RAW DATA:
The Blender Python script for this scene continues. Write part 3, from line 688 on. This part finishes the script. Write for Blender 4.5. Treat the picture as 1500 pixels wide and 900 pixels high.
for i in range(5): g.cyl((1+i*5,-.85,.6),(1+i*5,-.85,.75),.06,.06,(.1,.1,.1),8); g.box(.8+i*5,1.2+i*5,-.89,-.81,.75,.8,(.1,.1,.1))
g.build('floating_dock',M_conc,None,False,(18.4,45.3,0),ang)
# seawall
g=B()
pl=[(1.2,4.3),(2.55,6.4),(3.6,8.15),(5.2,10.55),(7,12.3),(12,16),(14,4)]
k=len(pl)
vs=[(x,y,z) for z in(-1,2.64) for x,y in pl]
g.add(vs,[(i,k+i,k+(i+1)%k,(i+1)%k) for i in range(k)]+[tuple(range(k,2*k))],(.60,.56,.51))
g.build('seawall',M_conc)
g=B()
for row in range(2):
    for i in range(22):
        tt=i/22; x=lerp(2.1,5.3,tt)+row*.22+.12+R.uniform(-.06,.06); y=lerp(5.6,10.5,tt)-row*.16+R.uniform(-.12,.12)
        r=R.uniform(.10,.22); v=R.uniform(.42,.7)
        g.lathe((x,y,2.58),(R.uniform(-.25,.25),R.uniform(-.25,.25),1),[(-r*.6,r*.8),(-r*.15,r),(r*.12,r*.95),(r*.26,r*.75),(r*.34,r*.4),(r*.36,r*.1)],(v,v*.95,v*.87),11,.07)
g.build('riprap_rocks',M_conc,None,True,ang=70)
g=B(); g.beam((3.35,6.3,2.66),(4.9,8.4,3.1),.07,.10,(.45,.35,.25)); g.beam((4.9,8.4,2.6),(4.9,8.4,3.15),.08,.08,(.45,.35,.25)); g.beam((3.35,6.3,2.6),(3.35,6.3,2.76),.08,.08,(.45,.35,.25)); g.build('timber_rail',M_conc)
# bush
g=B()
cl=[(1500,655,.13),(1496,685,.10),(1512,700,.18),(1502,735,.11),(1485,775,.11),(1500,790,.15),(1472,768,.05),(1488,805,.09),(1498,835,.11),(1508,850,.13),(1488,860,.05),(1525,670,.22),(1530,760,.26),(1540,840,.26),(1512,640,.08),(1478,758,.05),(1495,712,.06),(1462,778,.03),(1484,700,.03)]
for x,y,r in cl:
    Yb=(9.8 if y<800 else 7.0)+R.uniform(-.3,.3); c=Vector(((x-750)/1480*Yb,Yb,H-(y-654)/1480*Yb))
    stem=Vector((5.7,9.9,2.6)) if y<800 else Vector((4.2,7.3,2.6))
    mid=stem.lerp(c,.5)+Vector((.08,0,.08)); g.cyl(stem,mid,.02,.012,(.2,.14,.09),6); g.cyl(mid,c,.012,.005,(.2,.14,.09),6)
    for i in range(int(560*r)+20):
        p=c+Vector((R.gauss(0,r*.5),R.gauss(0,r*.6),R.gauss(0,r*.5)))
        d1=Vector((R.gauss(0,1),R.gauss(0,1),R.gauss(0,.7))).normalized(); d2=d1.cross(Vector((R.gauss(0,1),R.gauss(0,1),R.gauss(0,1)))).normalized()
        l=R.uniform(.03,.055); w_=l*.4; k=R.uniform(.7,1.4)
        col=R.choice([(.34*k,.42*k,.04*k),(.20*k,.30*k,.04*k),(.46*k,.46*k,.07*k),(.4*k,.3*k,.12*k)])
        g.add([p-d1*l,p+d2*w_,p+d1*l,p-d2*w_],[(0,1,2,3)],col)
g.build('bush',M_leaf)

PROBLEM DETAILS:
Transcribe all lines as written.

WRITTEN SOLUTION:
The Blender Python script for this scene continues. Write part 3, from line 688 on. This part finishes the script. Write for Blender 4.5. Treat the picture as 1500 pixels wide and 900 pixels high.
for i in range(5): g.cyl((1+i*5,-.85,.6),(1+i*5,-.85,.75),.06,.06,(.1,.1,.1),8); g.box(.8+i*5,1.2+i*5,-.89,-.81,.75,.8,(.1,.1,.1))
g.build('floating_dock',M_conc,None,False,(18.4,45.3,0),ang)
# seawall
g=B()
pl=[(1.2,4.3),(2.55,6.4),(3.6,8.15),(5.2,10.55),(7,12.3),(12,16),(14,4)]
k=len(pl)
vs=[(x,y,z) for z in(-1,2.64) for x,y in pl]
g.add(vs,[(i,k+i,k+(i+1)%k,(i+1)%k) for i in range(k)]+[tuple(range(k,2*k))],(.60,.56,.51))
g.build('seawall',M_conc)
g=B()
for row in range(2):
    for i in range(22):
        tt=i/22; x=lerp(2.1,5.3,tt)+row*.22+.12+R.uniform(-.06,.06); y=lerp(5.6,10.5,tt)-row*.16+R.uniform(-.12,.12)
        r=R.uniform(.10,.22); v=R.uniform(.42,.7)
        g.lathe((x,y,2.58),(R.uniform(-.25,.25),R.uniform(-.25,.25),1),[(-r*.6,r*.8),(-r*.15,r),(r*.12,r*.95),(r*.26,r*.75),(r*.34,r*.4),(r*.36,r*.1)],(v,v*.95,v*.87),11,.07)
g.build('riprap_rocks',M_conc,None,True,ang=70)
g=B(); g.beam((3.35,6.3,2.66),(4.9,8.4,3.1),.07,.10,(.45,.35,.25)); g.beam((4.9,8.4,2.6),(4.9,8.4,3.15),.08,.08,(.45,.35,.25)); g.beam((3.35,6.3,2.6),(3.35,6.3,2.76),.08,.08,(.45,.35,.25)); g.build('timber_rail',M_conc)
# bush
g=B()
cl=[(1500,655,.13),(1496,685,.10),(1512,700,.18),(1502,735,.11),(1485,775,.11),(1500,790,.15),(1472,768,.05),(1488,805,.09),(1498,835,.11),(1508,850,.13),(1488,860,.05),(1525,670,.22),(1530,760,.26),(1540,840,.26),(1512,640,.08),(1478,758,.05),(1495,712,.06),(1462,778,.03),(1484,700,.03)]
for x,y,r in cl:
    Yb=(9.8 if y<800 else 7.0)+R.uniform(-.3,.3); c=Vector(((x-750)/1480*Yb,Yb,H-(y-654)/1480*Yb))
    stem=Vector((5.7,9.9,2.6)) if y<800 else Vector((4.2,7.3,2.6))
    mid=stem.lerp(c,.5)+Vector((.08,0,.08)); g.cyl(stem,mid,.02,.012,(.2,.14,.09),6); g.cyl(mid,c,.012,.005,(.2,.14,.09),6)
    for i in range(int(560*r)+20):
        p=c+Vector((R.gauss(0,r*.5),R.gauss(0,r*.6),R.gauss(0,r*.5)))
        d1=Vector((R.gauss(0,1),R.gauss(0,1),R.gauss(0,.7))).normalized(); d2=d1.cross(Vector((R.gauss(0,1),R.gauss(0,1),R.gauss(0,1)))).normalized()
        l=R.uniform(.03,.055); w_=l*.4; k=R.uniform(.7,1.4)
        col=R.choice([(.34*k,.42*k,.04*k),(.20*k,.30*k,.04*k),(.46*k,.46*k,.07*k),(.4*k,.3*k,.12*k)])
        g.add([p-d1*l,p+d2*w_,p+d1*l,p-d2*w_],[(0,1,2,3)],col)
g.build('bush',M_leaf)